● YOUR INSTRUCTIONS
Your task is to print the material below exactly as presented.

● DATA BLOCK
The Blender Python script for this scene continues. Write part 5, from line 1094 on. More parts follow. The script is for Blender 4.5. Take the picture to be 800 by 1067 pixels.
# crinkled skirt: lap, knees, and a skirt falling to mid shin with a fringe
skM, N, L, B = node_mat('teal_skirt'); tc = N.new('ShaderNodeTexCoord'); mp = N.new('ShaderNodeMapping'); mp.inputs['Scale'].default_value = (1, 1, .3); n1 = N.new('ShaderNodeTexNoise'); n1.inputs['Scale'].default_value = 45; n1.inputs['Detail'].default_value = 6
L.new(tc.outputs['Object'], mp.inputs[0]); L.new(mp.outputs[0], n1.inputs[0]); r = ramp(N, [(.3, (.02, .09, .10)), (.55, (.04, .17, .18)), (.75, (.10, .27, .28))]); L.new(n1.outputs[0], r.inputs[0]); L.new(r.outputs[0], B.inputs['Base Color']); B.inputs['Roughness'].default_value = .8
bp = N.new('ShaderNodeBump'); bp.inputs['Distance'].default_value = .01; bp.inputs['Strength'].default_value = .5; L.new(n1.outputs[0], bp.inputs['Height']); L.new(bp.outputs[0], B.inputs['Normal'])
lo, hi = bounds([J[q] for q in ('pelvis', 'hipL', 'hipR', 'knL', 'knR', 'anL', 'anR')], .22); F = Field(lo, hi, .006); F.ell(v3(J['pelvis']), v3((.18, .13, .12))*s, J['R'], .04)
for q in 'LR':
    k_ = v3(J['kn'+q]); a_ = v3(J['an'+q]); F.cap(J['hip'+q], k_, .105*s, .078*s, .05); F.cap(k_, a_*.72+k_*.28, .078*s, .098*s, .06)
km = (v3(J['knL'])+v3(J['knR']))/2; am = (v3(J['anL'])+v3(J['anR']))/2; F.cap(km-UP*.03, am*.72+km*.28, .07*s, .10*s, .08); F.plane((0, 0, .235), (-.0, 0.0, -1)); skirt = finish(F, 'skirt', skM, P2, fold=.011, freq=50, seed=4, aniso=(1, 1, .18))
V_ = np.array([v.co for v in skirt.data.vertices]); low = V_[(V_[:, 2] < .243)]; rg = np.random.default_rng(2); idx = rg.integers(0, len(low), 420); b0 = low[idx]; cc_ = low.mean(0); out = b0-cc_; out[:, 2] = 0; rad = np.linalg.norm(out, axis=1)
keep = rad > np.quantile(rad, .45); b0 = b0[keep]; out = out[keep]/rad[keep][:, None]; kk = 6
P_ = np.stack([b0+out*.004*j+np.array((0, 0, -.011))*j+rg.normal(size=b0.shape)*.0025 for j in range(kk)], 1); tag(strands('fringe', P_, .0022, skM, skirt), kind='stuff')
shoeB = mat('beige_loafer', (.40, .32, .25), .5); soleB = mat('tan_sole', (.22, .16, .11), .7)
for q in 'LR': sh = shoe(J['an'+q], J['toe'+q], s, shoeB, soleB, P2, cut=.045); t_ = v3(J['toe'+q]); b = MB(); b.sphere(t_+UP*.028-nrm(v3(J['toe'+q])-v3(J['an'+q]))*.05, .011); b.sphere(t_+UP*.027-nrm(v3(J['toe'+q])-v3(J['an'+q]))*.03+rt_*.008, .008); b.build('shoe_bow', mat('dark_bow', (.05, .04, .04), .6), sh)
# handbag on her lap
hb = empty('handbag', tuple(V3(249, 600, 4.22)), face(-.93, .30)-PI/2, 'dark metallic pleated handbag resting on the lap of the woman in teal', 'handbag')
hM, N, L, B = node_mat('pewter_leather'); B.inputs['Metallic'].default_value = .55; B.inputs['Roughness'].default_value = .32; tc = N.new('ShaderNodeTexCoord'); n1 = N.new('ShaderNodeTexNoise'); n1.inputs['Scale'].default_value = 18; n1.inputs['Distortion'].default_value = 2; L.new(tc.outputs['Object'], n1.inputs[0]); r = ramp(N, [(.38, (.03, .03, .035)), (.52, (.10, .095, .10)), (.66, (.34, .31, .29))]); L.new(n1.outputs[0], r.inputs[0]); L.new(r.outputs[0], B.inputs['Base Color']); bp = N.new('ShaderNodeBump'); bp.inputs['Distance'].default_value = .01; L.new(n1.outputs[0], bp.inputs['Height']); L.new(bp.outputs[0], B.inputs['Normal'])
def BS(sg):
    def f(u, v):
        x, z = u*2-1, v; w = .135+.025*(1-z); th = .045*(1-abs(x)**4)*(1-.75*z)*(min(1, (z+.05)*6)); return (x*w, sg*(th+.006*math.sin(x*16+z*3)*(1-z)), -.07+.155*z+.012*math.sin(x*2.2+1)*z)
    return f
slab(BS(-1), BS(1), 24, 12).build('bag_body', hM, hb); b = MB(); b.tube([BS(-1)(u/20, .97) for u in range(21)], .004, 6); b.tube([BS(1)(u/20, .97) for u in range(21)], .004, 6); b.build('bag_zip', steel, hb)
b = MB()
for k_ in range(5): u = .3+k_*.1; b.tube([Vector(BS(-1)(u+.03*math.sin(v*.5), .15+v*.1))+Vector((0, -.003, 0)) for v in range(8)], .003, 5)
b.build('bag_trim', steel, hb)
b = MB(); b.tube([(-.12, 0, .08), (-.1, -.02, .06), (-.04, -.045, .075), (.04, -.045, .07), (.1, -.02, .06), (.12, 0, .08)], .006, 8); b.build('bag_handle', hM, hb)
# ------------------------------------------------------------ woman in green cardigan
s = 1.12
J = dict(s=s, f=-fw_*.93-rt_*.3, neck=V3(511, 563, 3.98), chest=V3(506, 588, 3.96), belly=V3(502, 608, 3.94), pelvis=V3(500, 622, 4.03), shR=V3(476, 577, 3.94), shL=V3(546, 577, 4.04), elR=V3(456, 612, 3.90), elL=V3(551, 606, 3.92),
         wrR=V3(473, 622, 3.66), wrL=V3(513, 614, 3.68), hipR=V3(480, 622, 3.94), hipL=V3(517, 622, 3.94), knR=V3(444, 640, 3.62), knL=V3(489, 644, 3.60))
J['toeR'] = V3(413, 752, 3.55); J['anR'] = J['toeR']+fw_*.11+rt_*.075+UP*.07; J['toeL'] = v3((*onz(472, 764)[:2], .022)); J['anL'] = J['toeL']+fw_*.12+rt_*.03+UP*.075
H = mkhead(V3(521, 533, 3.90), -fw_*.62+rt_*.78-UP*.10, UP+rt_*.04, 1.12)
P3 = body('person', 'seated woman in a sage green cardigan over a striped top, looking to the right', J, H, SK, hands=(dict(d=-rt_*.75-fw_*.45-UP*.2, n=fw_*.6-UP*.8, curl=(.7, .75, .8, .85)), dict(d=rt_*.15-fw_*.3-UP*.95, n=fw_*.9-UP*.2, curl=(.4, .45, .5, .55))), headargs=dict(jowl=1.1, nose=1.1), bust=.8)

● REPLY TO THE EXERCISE
The Blender Python script for this scene continues. Write part 5, from line 1094 on. More parts follow. The script is for Blender 4.5. Take the picture to be 800 by 1067 pixels.
# crinkled skirt: lap, knees, and a skirt falling to mid shin with a fringe
skM, N, L, B = node_mat('teal_skirt'); tc = N.new('ShaderNodeTexCoord'); mp = N.new('ShaderNodeMapping'); mp.inputs['Scale'].default_value = (1, 1, .3); n1 = N.new('ShaderNodeTexNoise'); n1.inputs['Scale'].default_value = 45; n1.inputs['Detail'].default_value = 6
L.new(tc.outputs['Object'], mp.inputs[0]); L.new(mp.outputs[0], n1.inputs[0]); r = ramp(N, [(.3, (.02, .09, .10)), (.55, (.04, .17, .18)), (.75, (.10, .27, .28))]); L.new(n1.outputs[0], r.inputs[0]); L.new(r.outputs[0], B.inputs['Base Color']); B.inputs['Roughness'].default_value = .8
bp = N.new('ShaderNodeBump'); bp.inputs['Distance'].default_value = .01; bp.inputs['Strength'].default_value = .5; L.new(n1.outputs[0], bp.inputs['Height']); L.new(bp.outputs[0], B.inputs['Normal'])
lo, hi = bounds([J[q] for q in ('pelvis', 'hipL', 'hipR', 'knL', 'knR', 'anL', 'anR')], .22); F = Field(lo, hi, .006); F.ell(v3(J['pelvis']), v3((.18, .13, .12))*s, J['R'], .04)
for q in 'LR':
    k_ = v3(J['kn'+q]); a_ = v3(J['an'+q]); F.cap(J['hip'+q], k_, .105*s, .078*s, .05); F.cap(k_, a_*.72+k_*.28, .078*s, .098*s, .06)
km = (v3(J['knL'])+v3(J['knR']))/2; am = (v3(J['anL'])+v3(J['anR']))/2; F.cap(km-UP*.03, am*.72+km*.28, .07*s, .10*s, .08); F.plane((0, 0, .235), (-.0, 0.0, -1)); skirt = finish(F, 'skirt', skM, P2, fold=.011, freq=50, seed=4, aniso=(1, 1, .18))
V_ = np.array([v.co for v in skirt.data.vertices]); low = V_[(V_[:, 2] < .243)]; rg = np.random.default_rng(2); idx = rg.integers(0, len(low), 420); b0 = low[idx]; cc_ = low.mean(0); out = b0-cc_; out[:, 2] = 0; rad = np.linalg.norm(out, axis=1)
keep = rad > np.quantile(rad, .45); b0 = b0[keep]; out = out[keep]/rad[keep][:, None]; kk = 6
P_ = np.stack([b0+out*.004*j+np.array((0, 0, -.011))*j+rg.normal(size=b0.shape)*.0025 for j in range(kk)], 1); tag(strands('fringe', P_, .0022, skM, skirt), kind='stuff')
shoeB = mat('beige_loafer', (.40, .32, .25), .5); soleB = mat('tan_sole', (.22, .16, .11), .7)
for q in 'LR': sh = shoe(J['an'+q], J['toe'+q], s, shoeB, soleB, P2, cut=.045); t_ = v3(J['toe'+q]); b = MB(); b.sphere(t_+UP*.028-nrm(v3(J['toe'+q])-v3(J['an'+q]))*.05, .011); b.sphere(t_+UP*.027-nrm(v3(J['toe'+q])-v3(J['an'+q]))*.03+rt_*.008, .008); b.build('shoe_bow', mat('dark_bow', (.05, .04, .04), .6), sh)
# handbag on her lap
hb = empty('handbag', tuple(V3(249, 600, 4.22)), face(-.93, .30)-PI/2, 'dark metallic pleated handbag resting on the lap of the woman in teal', 'handbag')
hM, N, L, B = node_mat('pewter_leather'); B.inputs['Metallic'].default_value = .55; B.inputs['Roughness'].default_value = .32; tc = N.new('ShaderNodeTexCoord'); n1 = N.new('ShaderNodeTexNoise'); n1.inputs['Scale'].default_value = 18; n1.inputs['Distortion'].default_value = 2; L.new(tc.outputs['Object'], n1.inputs[0]); r = ramp(N, [(.38, (.03, .03, .035)), (.52, (.10, .095, .10)), (.66, (.34, .31, .29))]); L.new(n1.outputs[0], r.inputs[0]); L.new(r.outputs[0], B.inputs['Base Color']); bp = N.new('ShaderNodeBump'); bp.inputs['Distance'].default_value = .01; L.new(n1.outputs[0], bp.inputs['Height']); L.new(bp.outputs[0], B.inputs['Normal'])
def BS(sg):
    def f(u, v):
        x, z = u*2-1, v; w = .135+.025*(1-z); th = .045*(1-abs(x)**4)*(1-.75*z)*(min(1, (z+.05)*6)); return (x*w, sg*(th+.006*math.sin(x*16+z*3)*(1-z)), -.07+.155*z+.012*math.sin(x*2.2+1)*z)
    return f
slab(BS(-1), BS(1), 24, 12).build('bag_body', hM, hb); b = MB(); b.tube([BS(-1)(u/20, .97) for u in range(21)], .004, 6); b.tube([BS(1)(u/20, .97) for u in range(21)], .004, 6); b.build('bag_zip', steel, hb)
b = MB()
for k_ in range(5): u = .3+k_*.1; b.tube([Vector(BS(-1)(u+.03*math.sin(v*.5), .15+v*.1))+Vector((0, -.003, 0)) for v in range(8)], .003, 5)
b.build('bag_trim', steel, hb)
b = MB(); b.tube([(-.12, 0, .08), (-.1, -.02, .06), (-.04, -.045, .075), (.04, -.045, .07), (.1, -.02, .06), (.12, 0, .08)], .006, 8); b.build('bag_handle', hM, hb)
# ------------------------------------------------------------ woman in green cardigan
s = 1.12
J = dict(s=s, f=-fw_*.93-rt_*.3, neck=V3(511, 563, 3.98), chest=V3(506, 588, 3.96), belly=V3(502, 608, 3.94), pelvis=V3(500, 622, 4.03), shR=V3(476, 577, 3.94), shL=V3(546, 577, 4.04), elR=V3(456, 612, 3.90), elL=V3(551, 606, 3.92),
         wrR=V3(473, 622, 3.66), wrL=V3(513, 614, 3.68), hipR=V3(480, 622, 3.94), hipL=V3(517, 622, 3.94), knR=V3(444, 640, 3.62), knL=V3(489, 644, 3.60))
J['toeR'] = V3(413, 752, 3.55); J['anR'] = J['toeR']+fw_*.11+rt_*.075+UP*.07; J['toeL'] = v3((*onz(472, 764)[:2], .022)); J['anL'] = J['toeL']+fw_*.12+rt_*.03+UP*.075
H = mkhead(V3(521, 533, 3.90), -fw_*.62+rt_*.78-UP*.10, UP+rt_*.04, 1.12)
P3 = body('person', 'seated woman in a sage green cardigan over a striped top, looking to the right', J, H, SK, hands=(dict(d=-rt_*.75-fw_*.45-UP*.2, n=fw_*.6-UP*.8, curl=(.7, .75, .8, .85)), dict(d=rt_*.15-fw_*.3-UP*.95, n=fw_*.9-UP*.2, curl=(.4, .45, .5, .55))), headargs=dict(jowl=1.1, nose=1.1), bust=.8)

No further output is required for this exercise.